— Short exercise —
Starting at the first line of the listing below, repeat each line up to and including the one containing "sock.default_value = v". Leave out pictures.

— Material —

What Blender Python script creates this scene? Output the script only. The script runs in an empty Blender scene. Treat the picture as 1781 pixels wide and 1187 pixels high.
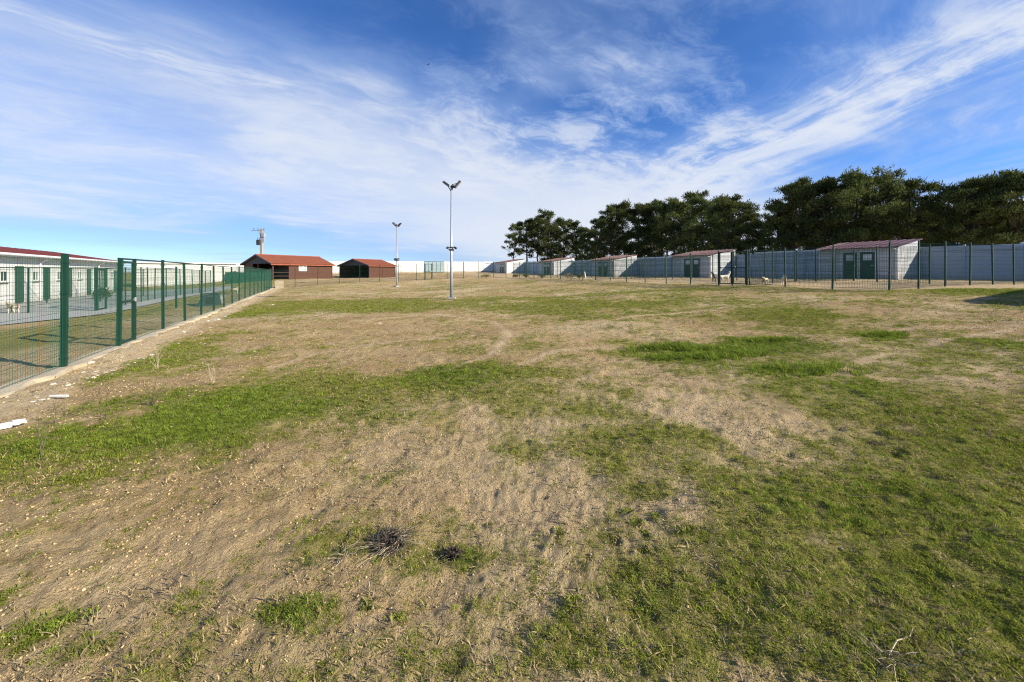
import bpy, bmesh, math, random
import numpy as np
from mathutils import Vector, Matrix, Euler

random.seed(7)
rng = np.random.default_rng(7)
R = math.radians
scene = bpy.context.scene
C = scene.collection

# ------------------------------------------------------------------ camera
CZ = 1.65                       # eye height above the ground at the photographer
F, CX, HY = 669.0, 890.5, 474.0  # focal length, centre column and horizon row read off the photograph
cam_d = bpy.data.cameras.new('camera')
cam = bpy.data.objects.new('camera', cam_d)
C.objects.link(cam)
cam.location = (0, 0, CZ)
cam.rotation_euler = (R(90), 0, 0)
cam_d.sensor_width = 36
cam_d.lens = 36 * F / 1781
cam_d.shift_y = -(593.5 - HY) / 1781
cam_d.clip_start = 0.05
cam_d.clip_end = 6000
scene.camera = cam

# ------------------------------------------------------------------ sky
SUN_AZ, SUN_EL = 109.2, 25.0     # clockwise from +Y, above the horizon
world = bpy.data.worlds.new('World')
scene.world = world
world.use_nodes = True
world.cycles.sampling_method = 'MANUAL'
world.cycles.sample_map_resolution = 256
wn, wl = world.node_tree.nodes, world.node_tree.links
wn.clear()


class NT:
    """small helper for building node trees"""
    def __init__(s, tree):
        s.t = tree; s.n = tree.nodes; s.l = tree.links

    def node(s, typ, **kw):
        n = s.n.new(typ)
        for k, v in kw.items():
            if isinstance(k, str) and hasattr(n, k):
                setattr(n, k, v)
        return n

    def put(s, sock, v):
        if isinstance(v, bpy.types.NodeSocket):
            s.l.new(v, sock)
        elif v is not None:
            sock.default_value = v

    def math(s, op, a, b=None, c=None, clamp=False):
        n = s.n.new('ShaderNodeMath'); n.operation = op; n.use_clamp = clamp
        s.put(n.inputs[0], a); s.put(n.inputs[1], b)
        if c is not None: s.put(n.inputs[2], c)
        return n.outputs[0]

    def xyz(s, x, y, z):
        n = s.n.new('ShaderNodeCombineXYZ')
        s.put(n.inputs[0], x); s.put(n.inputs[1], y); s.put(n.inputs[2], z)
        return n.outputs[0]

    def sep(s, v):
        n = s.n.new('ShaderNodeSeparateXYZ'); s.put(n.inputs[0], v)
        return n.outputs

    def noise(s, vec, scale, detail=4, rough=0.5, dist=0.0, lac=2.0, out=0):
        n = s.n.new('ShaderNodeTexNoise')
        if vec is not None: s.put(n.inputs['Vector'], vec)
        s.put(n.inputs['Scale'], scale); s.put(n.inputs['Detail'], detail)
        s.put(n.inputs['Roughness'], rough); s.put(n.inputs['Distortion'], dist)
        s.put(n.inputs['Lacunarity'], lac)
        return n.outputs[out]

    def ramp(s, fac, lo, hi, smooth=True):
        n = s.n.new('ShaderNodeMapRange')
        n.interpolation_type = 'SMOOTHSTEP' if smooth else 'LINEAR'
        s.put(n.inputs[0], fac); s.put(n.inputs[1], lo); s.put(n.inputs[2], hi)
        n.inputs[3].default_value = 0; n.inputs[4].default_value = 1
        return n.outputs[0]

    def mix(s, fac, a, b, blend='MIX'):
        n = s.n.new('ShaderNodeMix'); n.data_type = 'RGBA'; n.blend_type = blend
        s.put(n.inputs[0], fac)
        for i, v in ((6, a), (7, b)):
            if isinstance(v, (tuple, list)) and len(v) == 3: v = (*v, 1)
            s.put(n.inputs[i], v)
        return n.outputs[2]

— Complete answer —
What Blender Python script creates this scene? Output the script only. The script runs in an empty Blender scene. Treat the picture as 1781 pixels wide and 1187 pixels high.
import bpy, bmesh, math, random
import numpy as np
from mathutils import Vector, Matrix, Euler

random.seed(7)
rng = np.random.default_rng(7)
R = math.radians
scene = bpy.context.scene
C = scene.collection

# ------------------------------------------------------------------ camera
CZ = 1.65                       # eye height above the ground at the photographer
F, CX, HY = 669.0, 890.5, 474.0  # focal length, centre column and horizon row read off the photograph
cam_d = bpy.data.cameras.new('camera')
cam = bpy.data.objects.new('camera', cam_d)
C.objects.link(cam)
cam.location = (0, 0, CZ)
cam.rotation_euler = (R(90), 0, 0)
cam_d.sensor_width = 36
cam_d.lens = 36 * F / 1781
cam_d.shift_y = -(593.5 - HY) / 1781
cam_d.clip_start = 0.05
cam_d.clip_end = 6000
scene.camera = cam

# ------------------------------------------------------------------ sky
SUN_AZ, SUN_EL = 109.2, 25.0     # clockwise from +Y, above the horizon
world = bpy.data.worlds.new('World')
scene.world = world
world.use_nodes = True
world.cycles.sampling_method = 'MANUAL'
world.cycles.sample_map_resolution = 256
wn, wl = world.node_tree.nodes, world.node_tree.links
wn.clear()


class NT:
    """small helper for building node trees"""
    def __init__(s, tree):
        s.t = tree; s.n = tree.nodes; s.l = tree.links

    def node(s, typ, **kw):
        n = s.n.new(typ)
        for k, v in kw.items():
            if isinstance(k, str) and hasattr(n, k):
                setattr(n, k, v)
        return n

    def put(s, sock, v):
        if isinstance(v, bpy.types.NodeSocket):
            s.l.new(v, sock)
        elif v is not None:
            sock.default_value = v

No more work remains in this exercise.